*Do this*: Your task is to retype the lines from the opening of the material through the line that includes "from mathutils import". Do not copy the pictures.
— Start —
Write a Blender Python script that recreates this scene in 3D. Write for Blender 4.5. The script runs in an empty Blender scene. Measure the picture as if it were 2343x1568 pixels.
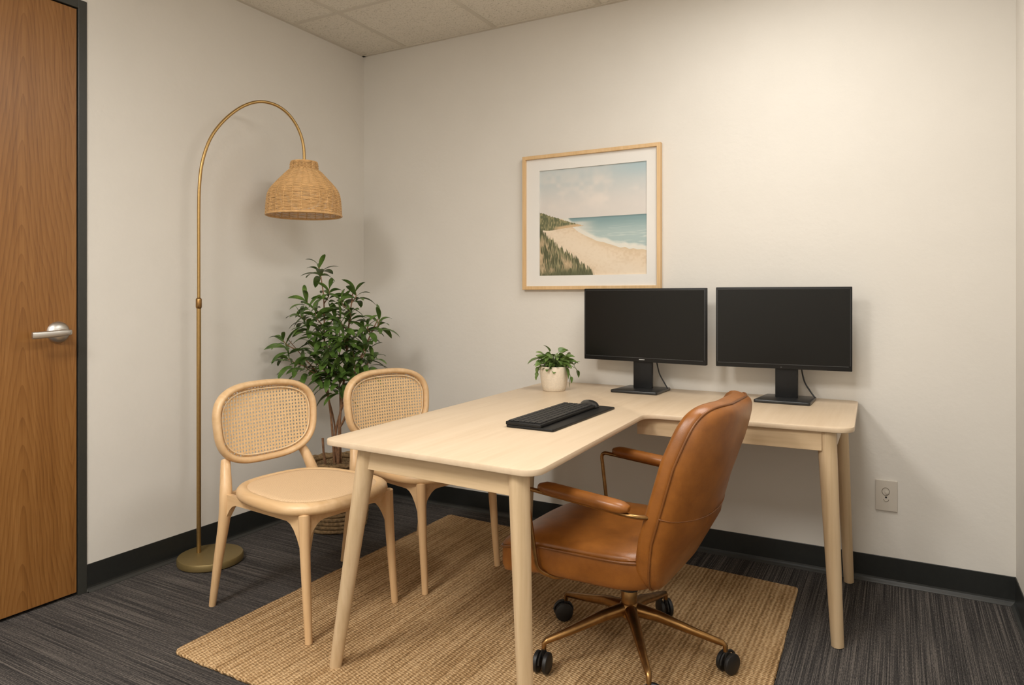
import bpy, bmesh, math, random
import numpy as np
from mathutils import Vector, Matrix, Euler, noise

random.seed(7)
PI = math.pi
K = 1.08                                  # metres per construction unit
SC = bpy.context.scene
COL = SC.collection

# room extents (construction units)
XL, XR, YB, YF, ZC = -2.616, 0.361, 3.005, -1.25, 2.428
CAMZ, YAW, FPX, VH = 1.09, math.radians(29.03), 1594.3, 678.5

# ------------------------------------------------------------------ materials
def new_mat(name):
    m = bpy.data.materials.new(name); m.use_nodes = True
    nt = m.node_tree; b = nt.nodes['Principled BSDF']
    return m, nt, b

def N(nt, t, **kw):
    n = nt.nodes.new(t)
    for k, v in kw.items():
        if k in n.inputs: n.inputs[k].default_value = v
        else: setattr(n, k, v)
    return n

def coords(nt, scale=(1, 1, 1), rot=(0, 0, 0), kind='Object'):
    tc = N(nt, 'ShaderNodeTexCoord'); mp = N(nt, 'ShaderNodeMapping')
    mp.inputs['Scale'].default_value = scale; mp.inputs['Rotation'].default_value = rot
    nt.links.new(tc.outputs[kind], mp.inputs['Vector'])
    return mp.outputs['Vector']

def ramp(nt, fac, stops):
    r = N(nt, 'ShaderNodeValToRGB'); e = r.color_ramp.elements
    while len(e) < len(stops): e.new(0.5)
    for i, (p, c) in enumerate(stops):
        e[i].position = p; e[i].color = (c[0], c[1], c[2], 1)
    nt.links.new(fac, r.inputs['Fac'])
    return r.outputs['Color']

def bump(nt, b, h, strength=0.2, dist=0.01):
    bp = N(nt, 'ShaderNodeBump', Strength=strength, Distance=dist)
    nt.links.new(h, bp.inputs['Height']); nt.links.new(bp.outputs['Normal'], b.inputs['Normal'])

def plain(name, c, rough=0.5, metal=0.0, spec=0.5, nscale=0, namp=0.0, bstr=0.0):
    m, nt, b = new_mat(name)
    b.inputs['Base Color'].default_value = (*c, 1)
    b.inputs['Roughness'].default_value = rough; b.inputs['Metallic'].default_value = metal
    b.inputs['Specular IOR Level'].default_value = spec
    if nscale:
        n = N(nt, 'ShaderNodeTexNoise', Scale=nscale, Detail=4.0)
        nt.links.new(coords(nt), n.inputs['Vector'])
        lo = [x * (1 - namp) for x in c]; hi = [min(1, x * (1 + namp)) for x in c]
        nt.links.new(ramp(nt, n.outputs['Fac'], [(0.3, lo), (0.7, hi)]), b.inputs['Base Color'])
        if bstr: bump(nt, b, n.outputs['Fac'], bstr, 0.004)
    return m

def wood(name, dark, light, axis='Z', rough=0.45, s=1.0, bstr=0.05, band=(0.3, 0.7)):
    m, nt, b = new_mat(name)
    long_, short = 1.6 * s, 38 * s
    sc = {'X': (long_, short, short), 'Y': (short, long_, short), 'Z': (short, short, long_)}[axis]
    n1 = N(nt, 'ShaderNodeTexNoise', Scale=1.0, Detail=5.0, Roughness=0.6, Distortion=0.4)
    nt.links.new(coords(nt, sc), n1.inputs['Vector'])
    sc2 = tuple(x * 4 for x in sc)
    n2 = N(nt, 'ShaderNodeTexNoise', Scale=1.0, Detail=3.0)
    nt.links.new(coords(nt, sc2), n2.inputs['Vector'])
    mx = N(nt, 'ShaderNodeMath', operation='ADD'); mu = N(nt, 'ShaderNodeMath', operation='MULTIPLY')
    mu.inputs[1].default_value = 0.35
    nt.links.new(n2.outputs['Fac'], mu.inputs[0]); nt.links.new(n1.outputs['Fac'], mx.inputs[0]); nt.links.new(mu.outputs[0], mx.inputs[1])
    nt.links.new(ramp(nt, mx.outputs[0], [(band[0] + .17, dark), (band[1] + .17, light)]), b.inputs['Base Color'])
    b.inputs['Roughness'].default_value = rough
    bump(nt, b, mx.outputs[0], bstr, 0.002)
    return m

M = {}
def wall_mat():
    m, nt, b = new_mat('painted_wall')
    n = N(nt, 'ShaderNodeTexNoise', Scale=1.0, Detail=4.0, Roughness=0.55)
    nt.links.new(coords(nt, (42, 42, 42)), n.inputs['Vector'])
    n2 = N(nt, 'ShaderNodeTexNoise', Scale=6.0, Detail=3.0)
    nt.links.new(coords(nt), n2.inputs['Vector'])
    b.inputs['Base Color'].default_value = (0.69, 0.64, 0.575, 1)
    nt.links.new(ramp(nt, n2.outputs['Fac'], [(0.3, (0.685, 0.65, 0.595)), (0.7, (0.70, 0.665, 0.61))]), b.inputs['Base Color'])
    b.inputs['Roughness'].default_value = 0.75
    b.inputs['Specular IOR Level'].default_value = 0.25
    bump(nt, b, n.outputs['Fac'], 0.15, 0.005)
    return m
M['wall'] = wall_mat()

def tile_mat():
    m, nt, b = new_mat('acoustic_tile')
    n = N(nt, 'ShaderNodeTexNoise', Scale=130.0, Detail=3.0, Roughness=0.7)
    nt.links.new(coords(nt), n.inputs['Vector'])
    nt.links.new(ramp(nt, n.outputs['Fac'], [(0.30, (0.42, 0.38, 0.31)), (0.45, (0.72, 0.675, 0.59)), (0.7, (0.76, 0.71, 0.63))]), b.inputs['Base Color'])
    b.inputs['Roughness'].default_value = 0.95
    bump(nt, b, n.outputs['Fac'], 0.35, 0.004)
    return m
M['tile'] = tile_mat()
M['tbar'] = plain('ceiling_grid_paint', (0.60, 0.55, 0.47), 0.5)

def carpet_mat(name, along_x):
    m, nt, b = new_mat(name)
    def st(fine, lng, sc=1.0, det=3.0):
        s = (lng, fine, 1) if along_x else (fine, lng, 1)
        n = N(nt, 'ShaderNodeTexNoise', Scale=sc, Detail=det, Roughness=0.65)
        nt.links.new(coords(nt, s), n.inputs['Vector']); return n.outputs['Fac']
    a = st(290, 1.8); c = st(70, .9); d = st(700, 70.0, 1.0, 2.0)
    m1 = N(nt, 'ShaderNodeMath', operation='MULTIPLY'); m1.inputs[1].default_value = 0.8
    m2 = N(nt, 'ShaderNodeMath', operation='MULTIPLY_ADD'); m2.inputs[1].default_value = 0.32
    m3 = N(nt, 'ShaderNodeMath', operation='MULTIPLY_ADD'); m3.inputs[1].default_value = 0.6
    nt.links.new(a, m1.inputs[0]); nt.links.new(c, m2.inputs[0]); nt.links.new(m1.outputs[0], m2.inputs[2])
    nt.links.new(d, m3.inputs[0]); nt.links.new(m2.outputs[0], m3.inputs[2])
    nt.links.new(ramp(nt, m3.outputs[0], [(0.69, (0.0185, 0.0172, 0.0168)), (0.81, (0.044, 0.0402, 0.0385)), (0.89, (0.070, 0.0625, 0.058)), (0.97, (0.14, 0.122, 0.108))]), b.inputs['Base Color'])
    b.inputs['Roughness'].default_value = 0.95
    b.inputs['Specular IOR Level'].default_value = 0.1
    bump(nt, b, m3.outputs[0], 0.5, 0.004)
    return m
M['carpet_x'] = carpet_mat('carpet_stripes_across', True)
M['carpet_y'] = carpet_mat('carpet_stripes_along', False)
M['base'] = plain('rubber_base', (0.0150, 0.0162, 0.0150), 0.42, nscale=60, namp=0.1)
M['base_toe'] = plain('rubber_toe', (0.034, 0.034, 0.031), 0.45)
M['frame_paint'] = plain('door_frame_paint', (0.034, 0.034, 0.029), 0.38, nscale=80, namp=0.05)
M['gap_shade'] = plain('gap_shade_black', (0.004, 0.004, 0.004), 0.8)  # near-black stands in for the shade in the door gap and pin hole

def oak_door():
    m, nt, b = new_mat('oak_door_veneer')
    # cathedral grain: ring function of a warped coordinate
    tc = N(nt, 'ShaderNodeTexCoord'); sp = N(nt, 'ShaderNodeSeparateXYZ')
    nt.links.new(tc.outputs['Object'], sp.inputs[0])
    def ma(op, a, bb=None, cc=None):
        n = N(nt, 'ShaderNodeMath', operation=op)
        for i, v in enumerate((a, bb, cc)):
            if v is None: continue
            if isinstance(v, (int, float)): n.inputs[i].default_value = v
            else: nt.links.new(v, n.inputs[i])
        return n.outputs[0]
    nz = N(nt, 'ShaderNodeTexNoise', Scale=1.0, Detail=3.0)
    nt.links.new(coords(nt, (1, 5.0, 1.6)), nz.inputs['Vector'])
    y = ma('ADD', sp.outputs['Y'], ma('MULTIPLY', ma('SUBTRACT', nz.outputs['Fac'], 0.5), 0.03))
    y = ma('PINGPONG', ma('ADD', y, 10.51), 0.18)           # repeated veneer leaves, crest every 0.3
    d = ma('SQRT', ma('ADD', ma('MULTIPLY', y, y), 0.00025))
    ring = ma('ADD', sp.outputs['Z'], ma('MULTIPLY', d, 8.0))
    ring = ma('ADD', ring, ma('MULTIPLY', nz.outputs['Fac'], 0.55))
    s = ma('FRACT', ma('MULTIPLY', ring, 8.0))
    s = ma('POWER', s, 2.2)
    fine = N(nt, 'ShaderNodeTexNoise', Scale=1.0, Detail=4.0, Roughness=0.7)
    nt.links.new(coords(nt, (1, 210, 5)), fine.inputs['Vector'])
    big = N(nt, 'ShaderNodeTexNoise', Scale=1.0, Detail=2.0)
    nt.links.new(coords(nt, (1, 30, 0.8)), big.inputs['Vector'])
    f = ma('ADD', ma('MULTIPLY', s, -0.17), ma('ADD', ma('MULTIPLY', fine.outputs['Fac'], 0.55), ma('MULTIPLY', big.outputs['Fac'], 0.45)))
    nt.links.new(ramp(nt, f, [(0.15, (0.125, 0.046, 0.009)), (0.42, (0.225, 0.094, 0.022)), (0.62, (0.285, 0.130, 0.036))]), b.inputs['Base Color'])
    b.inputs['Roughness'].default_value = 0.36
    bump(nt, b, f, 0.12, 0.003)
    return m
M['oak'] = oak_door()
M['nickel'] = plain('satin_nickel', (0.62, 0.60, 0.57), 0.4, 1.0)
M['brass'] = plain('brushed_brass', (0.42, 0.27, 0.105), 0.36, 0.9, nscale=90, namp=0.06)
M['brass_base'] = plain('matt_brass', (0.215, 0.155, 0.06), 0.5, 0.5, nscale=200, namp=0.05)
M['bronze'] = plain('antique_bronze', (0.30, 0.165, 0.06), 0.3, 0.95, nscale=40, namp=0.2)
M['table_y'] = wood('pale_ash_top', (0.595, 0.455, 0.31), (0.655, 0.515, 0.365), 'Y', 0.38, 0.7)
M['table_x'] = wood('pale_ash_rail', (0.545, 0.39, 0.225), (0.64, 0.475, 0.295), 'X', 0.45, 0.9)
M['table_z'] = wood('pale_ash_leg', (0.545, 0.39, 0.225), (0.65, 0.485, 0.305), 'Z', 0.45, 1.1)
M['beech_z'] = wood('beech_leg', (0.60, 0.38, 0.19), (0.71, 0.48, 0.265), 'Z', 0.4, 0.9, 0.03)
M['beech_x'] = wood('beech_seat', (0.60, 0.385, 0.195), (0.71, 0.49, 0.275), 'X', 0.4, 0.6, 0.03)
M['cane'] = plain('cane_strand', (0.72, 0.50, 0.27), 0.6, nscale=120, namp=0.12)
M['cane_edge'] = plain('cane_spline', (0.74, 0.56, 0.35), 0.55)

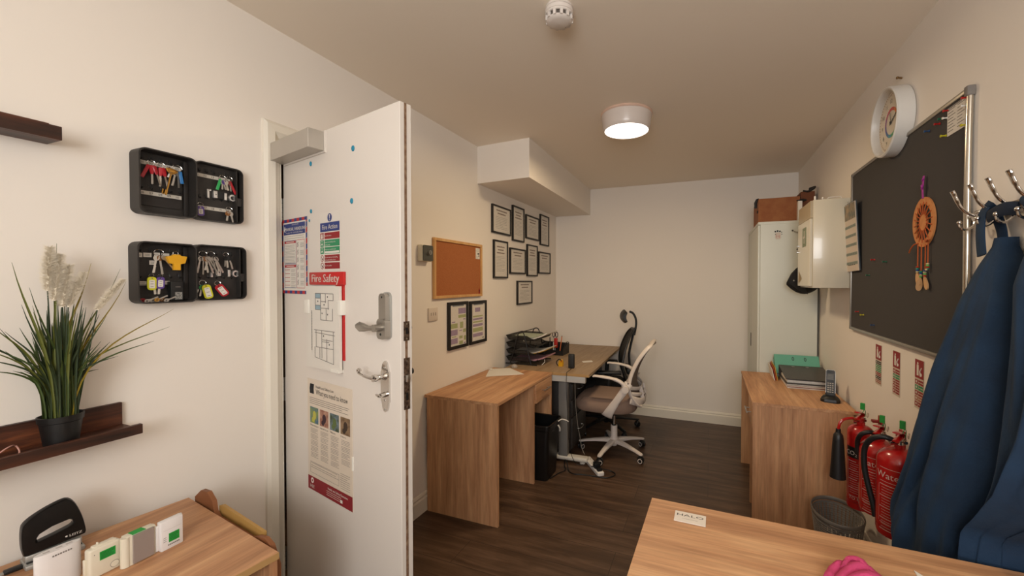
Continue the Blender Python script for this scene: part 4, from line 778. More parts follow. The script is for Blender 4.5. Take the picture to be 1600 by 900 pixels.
— End —
*Task response*:
Write a Blender Python script that recreates this scene in 3D. Write for Blender 4.5. The script runs in an empty Blender scene. Measure the picture as if it were 2343x1568 pixels.
import bpy, bmesh, math, random
import numpy as np
from mathutils import Vector, Matrix, Euler, noise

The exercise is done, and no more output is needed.